#### Stated goal
Retype only what runs from the beginning of the data through the line with "PI = math.pi"; please omit the pictures and keep every line exact.

--- START Given entries ---

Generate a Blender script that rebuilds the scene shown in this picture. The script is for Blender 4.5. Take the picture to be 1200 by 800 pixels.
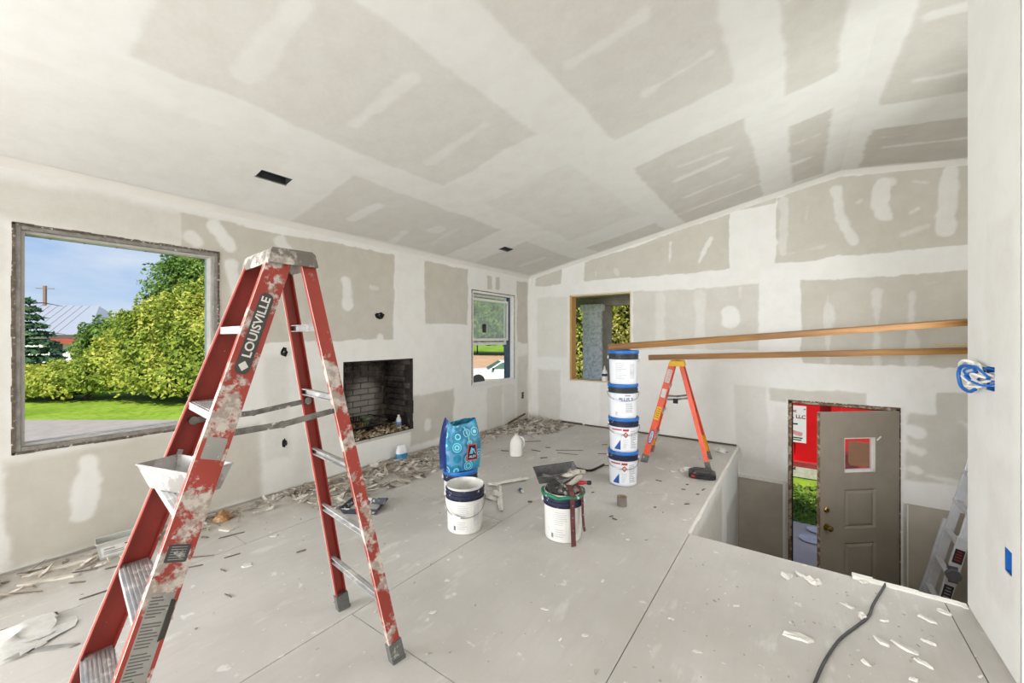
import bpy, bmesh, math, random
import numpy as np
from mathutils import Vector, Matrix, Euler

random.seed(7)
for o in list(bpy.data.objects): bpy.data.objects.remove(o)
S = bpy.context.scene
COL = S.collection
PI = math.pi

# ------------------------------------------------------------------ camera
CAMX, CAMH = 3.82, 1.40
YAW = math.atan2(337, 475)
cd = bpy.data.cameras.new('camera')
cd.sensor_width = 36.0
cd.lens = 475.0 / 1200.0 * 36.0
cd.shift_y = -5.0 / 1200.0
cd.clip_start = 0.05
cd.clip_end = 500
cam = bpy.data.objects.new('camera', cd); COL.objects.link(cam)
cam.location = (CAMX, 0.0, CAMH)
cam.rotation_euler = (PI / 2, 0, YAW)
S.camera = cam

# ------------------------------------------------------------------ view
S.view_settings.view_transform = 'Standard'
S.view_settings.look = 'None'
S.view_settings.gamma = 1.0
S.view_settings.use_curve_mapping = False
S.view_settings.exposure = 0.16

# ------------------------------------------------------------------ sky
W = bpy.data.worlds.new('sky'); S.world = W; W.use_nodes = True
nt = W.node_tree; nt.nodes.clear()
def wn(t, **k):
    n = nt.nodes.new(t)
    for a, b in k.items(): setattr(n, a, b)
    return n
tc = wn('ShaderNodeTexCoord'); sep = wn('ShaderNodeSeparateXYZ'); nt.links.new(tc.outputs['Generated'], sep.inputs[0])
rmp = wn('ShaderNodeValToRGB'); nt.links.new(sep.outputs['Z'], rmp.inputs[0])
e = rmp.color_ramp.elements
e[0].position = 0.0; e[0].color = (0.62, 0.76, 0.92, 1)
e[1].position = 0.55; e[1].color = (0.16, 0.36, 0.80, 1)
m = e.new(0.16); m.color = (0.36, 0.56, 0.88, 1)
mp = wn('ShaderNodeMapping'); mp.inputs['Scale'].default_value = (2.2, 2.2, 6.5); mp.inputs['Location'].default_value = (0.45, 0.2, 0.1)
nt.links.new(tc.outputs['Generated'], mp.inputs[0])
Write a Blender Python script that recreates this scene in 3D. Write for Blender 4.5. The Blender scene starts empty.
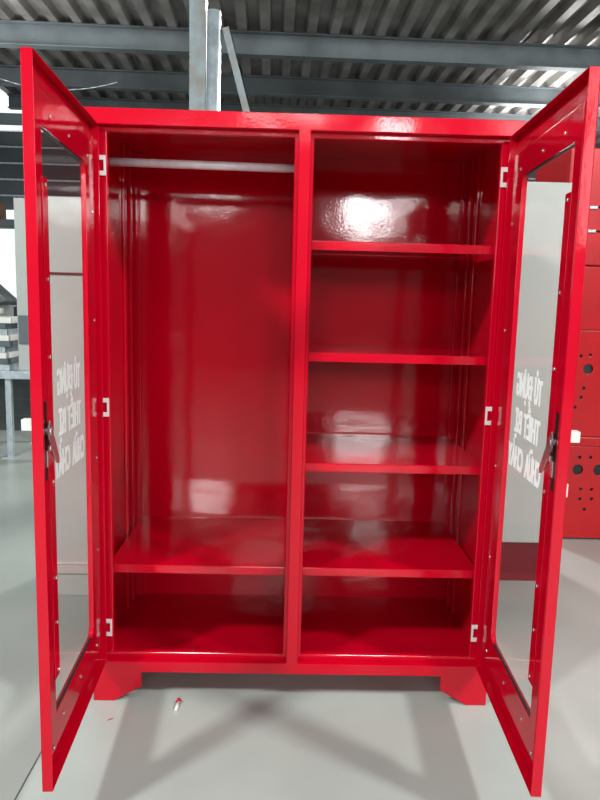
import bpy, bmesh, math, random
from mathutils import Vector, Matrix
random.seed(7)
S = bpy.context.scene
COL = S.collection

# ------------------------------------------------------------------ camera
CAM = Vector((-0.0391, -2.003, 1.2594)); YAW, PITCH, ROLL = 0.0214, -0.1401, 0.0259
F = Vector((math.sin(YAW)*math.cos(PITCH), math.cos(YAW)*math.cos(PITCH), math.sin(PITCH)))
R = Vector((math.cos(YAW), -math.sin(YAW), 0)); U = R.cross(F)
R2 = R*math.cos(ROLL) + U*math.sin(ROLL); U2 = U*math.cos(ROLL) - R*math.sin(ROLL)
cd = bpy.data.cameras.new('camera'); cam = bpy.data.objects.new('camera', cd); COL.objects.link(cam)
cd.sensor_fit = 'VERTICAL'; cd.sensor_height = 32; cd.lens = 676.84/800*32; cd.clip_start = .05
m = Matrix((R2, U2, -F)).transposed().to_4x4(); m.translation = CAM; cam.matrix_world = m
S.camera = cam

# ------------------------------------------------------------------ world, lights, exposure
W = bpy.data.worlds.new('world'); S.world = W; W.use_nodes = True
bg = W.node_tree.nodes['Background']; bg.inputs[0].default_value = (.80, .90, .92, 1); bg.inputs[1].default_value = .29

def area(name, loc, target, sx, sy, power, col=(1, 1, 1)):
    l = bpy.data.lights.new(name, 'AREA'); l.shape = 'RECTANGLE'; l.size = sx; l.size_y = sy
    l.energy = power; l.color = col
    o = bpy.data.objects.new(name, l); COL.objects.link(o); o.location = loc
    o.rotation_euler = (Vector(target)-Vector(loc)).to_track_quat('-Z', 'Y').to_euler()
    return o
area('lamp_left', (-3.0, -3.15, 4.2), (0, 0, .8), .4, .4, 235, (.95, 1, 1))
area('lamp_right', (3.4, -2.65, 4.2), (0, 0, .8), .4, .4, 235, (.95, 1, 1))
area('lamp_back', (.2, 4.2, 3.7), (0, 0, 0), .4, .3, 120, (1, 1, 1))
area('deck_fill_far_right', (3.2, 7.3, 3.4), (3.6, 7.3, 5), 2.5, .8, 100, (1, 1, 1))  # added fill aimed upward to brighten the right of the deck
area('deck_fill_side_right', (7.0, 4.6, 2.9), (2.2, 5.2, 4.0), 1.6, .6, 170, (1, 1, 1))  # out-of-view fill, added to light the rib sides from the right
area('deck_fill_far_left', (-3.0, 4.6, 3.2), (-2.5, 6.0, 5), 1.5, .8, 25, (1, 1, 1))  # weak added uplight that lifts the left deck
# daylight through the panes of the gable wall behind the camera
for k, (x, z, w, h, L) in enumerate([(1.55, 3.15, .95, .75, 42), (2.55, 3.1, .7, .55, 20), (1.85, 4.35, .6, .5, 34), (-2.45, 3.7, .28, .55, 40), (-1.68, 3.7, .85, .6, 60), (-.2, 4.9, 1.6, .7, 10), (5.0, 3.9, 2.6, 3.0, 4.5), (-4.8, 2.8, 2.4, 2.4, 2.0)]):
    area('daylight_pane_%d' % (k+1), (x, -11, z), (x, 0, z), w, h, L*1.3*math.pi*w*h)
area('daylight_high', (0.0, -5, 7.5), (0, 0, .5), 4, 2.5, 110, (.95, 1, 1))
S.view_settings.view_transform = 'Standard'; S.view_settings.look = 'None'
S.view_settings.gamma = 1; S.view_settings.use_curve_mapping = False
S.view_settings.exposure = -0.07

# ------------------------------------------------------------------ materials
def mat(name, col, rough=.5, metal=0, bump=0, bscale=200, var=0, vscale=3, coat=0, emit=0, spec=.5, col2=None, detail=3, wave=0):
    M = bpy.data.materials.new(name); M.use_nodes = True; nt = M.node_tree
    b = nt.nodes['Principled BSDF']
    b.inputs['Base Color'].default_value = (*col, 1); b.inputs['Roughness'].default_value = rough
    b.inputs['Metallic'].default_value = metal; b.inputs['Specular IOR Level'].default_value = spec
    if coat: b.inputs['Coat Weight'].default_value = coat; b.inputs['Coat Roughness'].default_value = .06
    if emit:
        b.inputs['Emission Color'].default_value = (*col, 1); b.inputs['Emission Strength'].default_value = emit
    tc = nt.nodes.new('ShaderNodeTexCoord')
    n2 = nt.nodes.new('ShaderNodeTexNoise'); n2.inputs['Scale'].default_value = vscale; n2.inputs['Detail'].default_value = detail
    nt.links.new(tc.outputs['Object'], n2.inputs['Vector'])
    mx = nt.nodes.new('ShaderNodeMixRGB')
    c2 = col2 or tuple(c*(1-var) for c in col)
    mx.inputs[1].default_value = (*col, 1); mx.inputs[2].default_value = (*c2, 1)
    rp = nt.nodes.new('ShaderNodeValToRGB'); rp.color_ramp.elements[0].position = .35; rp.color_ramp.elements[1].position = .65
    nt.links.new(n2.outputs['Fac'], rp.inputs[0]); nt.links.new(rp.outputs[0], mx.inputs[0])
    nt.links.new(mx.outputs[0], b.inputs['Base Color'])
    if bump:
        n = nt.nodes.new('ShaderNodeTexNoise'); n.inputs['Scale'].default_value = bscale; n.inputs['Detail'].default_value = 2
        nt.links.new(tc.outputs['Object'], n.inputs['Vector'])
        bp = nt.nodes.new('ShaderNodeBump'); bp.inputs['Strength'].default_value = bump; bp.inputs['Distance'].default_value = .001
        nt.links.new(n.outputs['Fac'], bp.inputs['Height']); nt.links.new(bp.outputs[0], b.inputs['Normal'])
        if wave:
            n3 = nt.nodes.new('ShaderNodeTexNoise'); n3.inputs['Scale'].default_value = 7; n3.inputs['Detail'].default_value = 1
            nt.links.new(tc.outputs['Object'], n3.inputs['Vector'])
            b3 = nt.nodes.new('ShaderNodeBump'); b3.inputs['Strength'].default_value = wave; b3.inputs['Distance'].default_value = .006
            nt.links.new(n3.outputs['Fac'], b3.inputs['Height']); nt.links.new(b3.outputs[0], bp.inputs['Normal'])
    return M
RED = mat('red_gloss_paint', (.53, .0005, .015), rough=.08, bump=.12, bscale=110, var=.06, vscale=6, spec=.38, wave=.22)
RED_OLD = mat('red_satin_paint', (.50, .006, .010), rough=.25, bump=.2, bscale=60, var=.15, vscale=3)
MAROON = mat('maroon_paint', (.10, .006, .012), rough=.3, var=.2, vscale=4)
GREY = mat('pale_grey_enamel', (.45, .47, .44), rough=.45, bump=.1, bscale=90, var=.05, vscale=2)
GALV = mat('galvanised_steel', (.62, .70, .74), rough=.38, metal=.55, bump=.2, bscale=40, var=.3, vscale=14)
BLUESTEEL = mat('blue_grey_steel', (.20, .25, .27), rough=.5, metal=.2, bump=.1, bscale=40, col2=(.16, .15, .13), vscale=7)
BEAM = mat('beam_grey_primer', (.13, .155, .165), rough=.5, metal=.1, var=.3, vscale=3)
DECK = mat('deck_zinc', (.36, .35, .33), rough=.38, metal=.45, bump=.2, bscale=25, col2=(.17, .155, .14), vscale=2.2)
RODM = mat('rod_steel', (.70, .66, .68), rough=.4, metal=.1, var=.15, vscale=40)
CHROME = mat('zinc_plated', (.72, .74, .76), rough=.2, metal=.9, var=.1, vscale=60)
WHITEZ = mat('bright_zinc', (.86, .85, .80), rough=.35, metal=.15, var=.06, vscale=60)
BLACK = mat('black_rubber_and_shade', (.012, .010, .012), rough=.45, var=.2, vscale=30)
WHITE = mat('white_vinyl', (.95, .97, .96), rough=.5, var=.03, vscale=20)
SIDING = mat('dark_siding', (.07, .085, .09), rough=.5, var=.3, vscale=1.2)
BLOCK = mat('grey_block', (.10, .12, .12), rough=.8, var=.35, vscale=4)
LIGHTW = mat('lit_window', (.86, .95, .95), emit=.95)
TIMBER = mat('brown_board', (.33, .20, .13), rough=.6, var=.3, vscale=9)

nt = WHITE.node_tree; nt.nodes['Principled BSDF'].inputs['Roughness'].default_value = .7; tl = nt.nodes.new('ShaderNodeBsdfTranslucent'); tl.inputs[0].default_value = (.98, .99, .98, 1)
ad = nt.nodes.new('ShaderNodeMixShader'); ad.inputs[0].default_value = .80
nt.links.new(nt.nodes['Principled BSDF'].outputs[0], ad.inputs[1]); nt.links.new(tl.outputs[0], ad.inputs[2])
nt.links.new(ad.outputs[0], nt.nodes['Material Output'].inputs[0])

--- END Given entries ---

#### Response
Generate a Blender script that rebuilds the scene shown in this picture. The script is for Blender 4.5. Take the picture to be 1200 by 800 pixels.
import bpy, bmesh, math, random
import numpy as np
from mathutils import Vector, Matrix, Euler

random.seed(7)
for o in list(bpy.data.objects): bpy.data.objects.remove(o)
S = bpy.context.scene
COL = S.collection
PI = math.pi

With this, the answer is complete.